Opinion Express View: On track to becoming the third largest economy, India needs to seize manufacturing opportunity
There is a need to upskill workers, and increase the female labour force participation. GDP estimates point to the same
As per the projections in the S&P report, India, followed by Vietnam, will be the fastest growing emerging market between 2024-26. These countries, along with others like Mexico, are benefiting from the rearrangement of global supply chains. The GDP estimates released last week by the National Statistical Office showed that the Indian economy grew at a healthy 7.6 per cent in the second quarter of the ongoing financial year, surpassing expectations. This has reaffirmed optimistic assessments of the country’s medium-term growth trajectory. Alongside, the exuberance seen in stock markets after results of the recently concluded state elections were declared suggests that investors anticipate lower political and policy risks going into the general elections next year. Now, a new report by S&P Global says that the country will be the fastest growing major economy over the coming three years. This relatively high growth, it says, will drive India, currently the fifth largest economy in the world behind the US, China, Germany and Japan, to become the third-largest by 2030. Some analysts, though, expect the country to achieve that mark sooner. These are good signs.
Earlier, the International Monetary Fund, as per its October World Economic Outlook database, had pegged the Indian economy to grow at an average of 6.3 per cent per year between 2023 and 2028. This would translate in the Indian economy growing from $3.7 trillion in 2023 to $5.9 trillion in 2028. Alongside, the country’s per capita GDP is expected to rise from $2,612 to $3,985 over this period. In comparison, the Chinese economy is widely expected to slow down — the IMF projects the economy to average just about 4 per cent per year during this period. In fact, a few days ago, Moody’s Investors Service lowered its outlook for Chinese sovereign bonds to negative as it believes that financial support to regional and local governments and state firms poses downside risks. A slowing Chinese economy means that it may no longer be the driver of growth in the Asia-Pacific.
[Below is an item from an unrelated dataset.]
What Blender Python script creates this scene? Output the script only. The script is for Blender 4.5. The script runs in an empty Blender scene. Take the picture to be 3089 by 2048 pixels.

As per the projections in the S&P report, India, followed by Vietnam, will be the fastest growing emerging market between 2024-26. These countries, along with others like Mexico, are benefiting from the rearrangement of global supply chains. This ongoing diversification away from China is an opportunity for India to emerge as a major global manufacturing hub. But, central to this is “developing a strong logistics framework”, as per the S&P report. There is a need to upskill workers, and increase the female labour force participation. This, as the report points out, will help India “realise its demographic dividend.”